Not so coincidentally, guess who sent up a warning flare to Democrats on this issue?

Ironically, the momentum on this hyperbole was momentarily halted by none other than the Congressional Hispanic Caucus. As The Daily Beast reported, the Democratic group on Capitol Hill began distributing their arguments against calls for the abolition of ICE, even while arguing that its border enforcement was “inhumane and harsh.” However, the group pointed out that ICE and its 20,000 employees do a lot more than enforce border security, such as human trafficking, firearms smuggling, and counterterrorism. The counter to bad policy is to set better policy, the Caucus argued, not to wipe out an agency that has many different responsibilities, most of which have broad bipartisan consensus in both scope and execution.

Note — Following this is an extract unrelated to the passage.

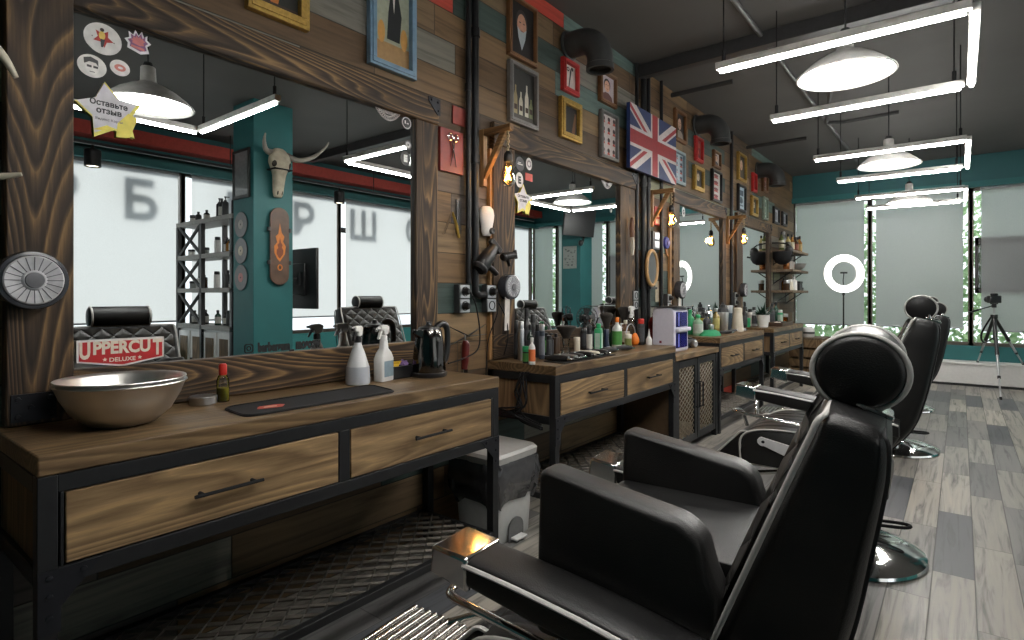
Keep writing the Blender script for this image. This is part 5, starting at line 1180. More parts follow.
for i in range(4):
    a = PI/2*i; m.add([(.006,.014*math.cos(a),.225+.014*math.sin(a)),(.012,.068*math.cos(a-.35),.225+.068*math.sin(a-.35)),(-.004,.070*math.cos(a+.35),.225+.070*math.sin(a+.35)),(-.006,.02*math.cos(a+.8),.225+.02*math.sin(a+.8))], [(0,1,2,3),(3,2,1,0)])
m.build('fan_blades', dark_pl, o, smooth=40)
# clippers and small tools laid out
def clipper(x, y, z, a, body, lab, s=1.0):
    o = thing('hair_clipper', lab, 'clipper', (x, y, z), R(a)); o.scale = (s,s,s)
    m = MB(); m.loft([srect(xx,0,hh,(0,1,0),(0,0,1),w_,t_,18,3.2) for xx, hh, w_, t_ in ((-.085,.018,.006,.006),(-.08,.018,.016,.012),(-.03,.020,.021,.017),(.03,.020,.020,.017),(.055,.020,.022,.014),(.062,.020,.020,.010))]); m.build('body', body, o, smooth=50)
    m = MB(); m.box((.058,-.021,.012), (.080,.021,.022)); m.box((.078,-.020,.016),(.086,.020,.020)); m.build('blade', chrome, o, bevel=.001)
    m = MB(); m.box((-.02,-.005,.036), (.01,.005,.041)); m.build('switch', silver, o, bevel=.001)
    return o
mat2 = MB().prism(rpoly([(.30,2.70),(.46,2.68),(.46,3.30),(.30,3.32)], .02), 'z', 0, .003).build('tool_mat', black_matt, loc=(0,0,CT)); tag(mat2, 'thin black tool mat under the row of clippers on the second counter', 'mat')
for k, (x, y, a, bm, lab) in enumerate(((.38,2.745,12,black_pl,'black clipper at the near end of the row on the second counter'), (.385,2.83,4,silver,'silver clipper beside the near-end black one'), (.375,2.92,-6,dark_pl,'charcoal clipper, third in the row on the second counter'),
      (.385,3.01,8,black_pl,'black clipper in the middle of the row, below the duster'), (.38,3.10,-4,cream_pl,'cream clipper toward the far end of the row'), (.38,3.20,10,black_pl,'black clipper at the far end of the mat'), (.34,3.42,80,dark_pl,'charcoal clipper lying lengthwise below the boxy green bottle'), (.36,3.60,70,black_pl,'black clipper lying lengthwise past the boxy green bottle'))):
    clipper(x, y, CT+.003 if y < 3.35 else CT, a, bm, lab)
# white steriliser with two blue jars on the cabinet
st = thing('tool_steriliser', 'white steriliser box with two stacked blue windows on the mesh-door cabinet', 'steriliser', (.30, 4.55, .791)); st.scale = (.62, .88, 1)
m = MB(); m.prism(rpoly([(-.15,0),(.15,0),(.15,.34),(.10,.365),(-.11,.365),(-.15,.33)], .03), 'y', -.17, .17); m.build('body', M('pale lilac white plastic', (.62,.60,.68), .35, var=.03), st, bevel=.010)
for z in (.035, .205):
    m = MB(); m.box((.148,-.13,z), (.156,.14,z+.125)); f_ = m.build('blue_door', M('cobalt blue window', (.012,.012,.14), .12, var=.05), st, bevel=.004)
    m = MB(); m.box((.156,-.085,z+.01), (.158,-.055,z+.115)); m.build('highlight_strip', M('pale blue strip', (.20,.22,.48), .2), f_)
m = MB(); m.box((.15,-.14,.17), (.20,.16,.20)); m.build('tray', M('pale lilac white plastic', None), st, bevel=.006)
m = MB(); m.box((-.05,-.174,.075), (-.02,-.169,.095)); m.build('switch', flat(120,40,60), st)
m = MB(); m.box((-.10,-.16,.366), (.12,.17,.374)); tag(m.build('black_tray', black_pl, loc=(.30,4.55,.791), bevel=.002), 'flat black tray lying on top of the white steriliser', 'tray')
cmx = thing('compact_camera', 'small black and silver camera on the mesh-door cabinet beside the third counter', 'camera', (.30, 4.98, .791), R(-20))
MB().box((-.03,-.06,0), (.03,.06,.075)).build('body', black_pl, cmx, bevel=.008); MB().lathe([(0,0),(.030,0),(.030,.035),(.024,.040),(.010,.034),(0,.034)], (.03,0,.036), 24, 'x').build('lens', silver, cmx, smooth=40); MB().box((-.015,-.02,.075), (.015,.02,.09)).build('viewfinder', black_pl, cmx, bevel=.003)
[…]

Still, Republicans had better not sit back and rest on the dubious laurels of their opponents’ incompetence. The gap on the generic ballot has begun to expand again, as the average at RCP shows, drifting back up to 7.2 points after two months of Republican gains. It’s even ticking back up at Rasmussen, where the latest iteration found a Democrat +6 lead after several rounds of D+4. That might be a gender gap coming back into play, as Kraushaar believes, or a delayed impact of the family-separation issue finally coming into view. If Democrats continue to demand abolishment of enforcement rather than cooperate on a fix for those outcomes, the backlash might soon be heading their way instead.